■ What this task involves
Your task is to print all of the material verbatim.

■ Data lines
◇ ◇ ◇ ◇ ◇ ◇ ◇

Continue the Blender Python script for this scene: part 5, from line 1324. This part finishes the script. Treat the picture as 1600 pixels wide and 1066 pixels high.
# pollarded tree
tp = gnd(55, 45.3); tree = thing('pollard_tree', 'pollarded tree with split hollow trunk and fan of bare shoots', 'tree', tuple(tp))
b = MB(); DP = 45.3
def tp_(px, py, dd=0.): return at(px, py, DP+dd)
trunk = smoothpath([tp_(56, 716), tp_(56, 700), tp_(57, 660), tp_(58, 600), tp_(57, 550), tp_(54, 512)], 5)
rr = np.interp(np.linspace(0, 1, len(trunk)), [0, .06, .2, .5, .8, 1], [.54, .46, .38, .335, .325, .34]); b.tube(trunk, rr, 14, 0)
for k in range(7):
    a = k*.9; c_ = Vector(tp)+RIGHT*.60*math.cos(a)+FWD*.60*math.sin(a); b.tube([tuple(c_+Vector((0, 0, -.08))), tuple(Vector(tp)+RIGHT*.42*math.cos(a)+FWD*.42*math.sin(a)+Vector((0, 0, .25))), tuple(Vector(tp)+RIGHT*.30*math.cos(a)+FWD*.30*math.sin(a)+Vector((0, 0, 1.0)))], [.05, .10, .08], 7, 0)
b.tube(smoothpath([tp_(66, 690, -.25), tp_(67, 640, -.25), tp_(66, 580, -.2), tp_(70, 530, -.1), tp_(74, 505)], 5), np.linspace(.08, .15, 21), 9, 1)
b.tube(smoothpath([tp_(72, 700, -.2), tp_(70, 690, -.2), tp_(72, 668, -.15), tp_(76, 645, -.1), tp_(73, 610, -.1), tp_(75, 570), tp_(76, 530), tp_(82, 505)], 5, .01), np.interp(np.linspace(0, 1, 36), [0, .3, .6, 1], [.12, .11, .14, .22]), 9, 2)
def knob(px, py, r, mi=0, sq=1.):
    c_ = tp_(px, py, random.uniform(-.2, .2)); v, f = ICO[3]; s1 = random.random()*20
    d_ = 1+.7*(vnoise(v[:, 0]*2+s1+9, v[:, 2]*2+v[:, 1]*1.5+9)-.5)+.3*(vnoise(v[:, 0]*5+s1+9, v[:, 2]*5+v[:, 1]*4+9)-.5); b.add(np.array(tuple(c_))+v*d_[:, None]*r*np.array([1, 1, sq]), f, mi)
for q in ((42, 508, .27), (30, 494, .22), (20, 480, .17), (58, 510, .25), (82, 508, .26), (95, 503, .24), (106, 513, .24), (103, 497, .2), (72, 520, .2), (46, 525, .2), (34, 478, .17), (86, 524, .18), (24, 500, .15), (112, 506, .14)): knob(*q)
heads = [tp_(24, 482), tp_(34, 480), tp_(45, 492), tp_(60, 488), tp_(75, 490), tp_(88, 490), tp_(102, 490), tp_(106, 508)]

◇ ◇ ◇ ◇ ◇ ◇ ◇

■ The response
Continue the Blender Python script for this scene: part 5, from line 1324. This part finishes the script. Treat the picture as 1600 pixels wide and 1066 pixels high.
# pollarded tree
tp = gnd(55, 45.3); tree = thing('pollard_tree', 'pollarded tree with split hollow trunk and fan of bare shoots', 'tree', tuple(tp))
b = MB(); DP = 45.3
def tp_(px, py, dd=0.): return at(px, py, DP+dd)
trunk = smoothpath([tp_(56, 716), tp_(56, 700), tp_(57, 660), tp_(58, 600), tp_(57, 550), tp_(54, 512)], 5)
rr = np.interp(np.linspace(0, 1, len(trunk)), [0, .06, .2, .5, .8, 1], [.54, .46, .38, .335, .325, .34]); b.tube(trunk, rr, 14, 0)
for k in range(7):
    a = k*.9; c_ = Vector(tp)+RIGHT*.60*math.cos(a)+FWD*.60*math.sin(a); b.tube([tuple(c_+Vector((0, 0, -.08))), tuple(Vector(tp)+RIGHT*.42*math.cos(a)+FWD*.42*math.sin(a)+Vector((0, 0, .25))), tuple(Vector(tp)+RIGHT*.30*math.cos(a)+FWD*.30*math.sin(a)+Vector((0, 0, 1.0)))], [.05, .10, .08], 7, 0)
b.tube(smoothpath([tp_(66, 690, -.25), tp_(67, 640, -.25), tp_(66, 580, -.2), tp_(70, 530, -.1), tp_(74, 505)], 5), np.linspace(.08, .15, 21), 9, 1)
b.tube(smoothpath([tp_(72, 700, -.2), tp_(70, 690, -.2), tp_(72, 668, -.15), tp_(76, 645, -.1), tp_(73, 610, -.1), tp_(75, 570), tp_(76, 530), tp_(82, 505)], 5, .01), np.interp(np.linspace(0, 1, 36), [0, .3, .6, 1], [.12, .11, .14, .22]), 9, 2)
def knob(px, py, r, mi=0, sq=1.):
    c_ = tp_(px, py, random.uniform(-.2, .2)); v, f = ICO[3]; s1 = random.random()*20
    d_ = 1+.7*(vnoise(v[:, 0]*2+s1+9, v[:, 2]*2+v[:, 1]*1.5+9)-.5)+.3*(vnoise(v[:, 0]*5+s1+9, v[:, 2]*5+v[:, 1]*4+9)-.5); b.add(np.array(tuple(c_))+v*d_[:, None]*r*np.array([1, 1, sq]), f, mi)
for q in ((42, 508, .27), (30, 494, .22), (20, 480, .17), (58, 510, .25), (82, 508, .26), (95, 503, .24), (106, 513, .24), (103, 497, .2), (72, 520, .2), (46, 525, .2), (34, 478, .17), (86, 524, .18), (24, 500, .15), (112, 506, .14)): knob(*q)
heads = [tp_(24, 482), tp_(34, 480), tp_(45, 492), tp_(60, 488), tp_(75, 490), tp_(88, 490), tp_(102, 490), tp_(106, 508)]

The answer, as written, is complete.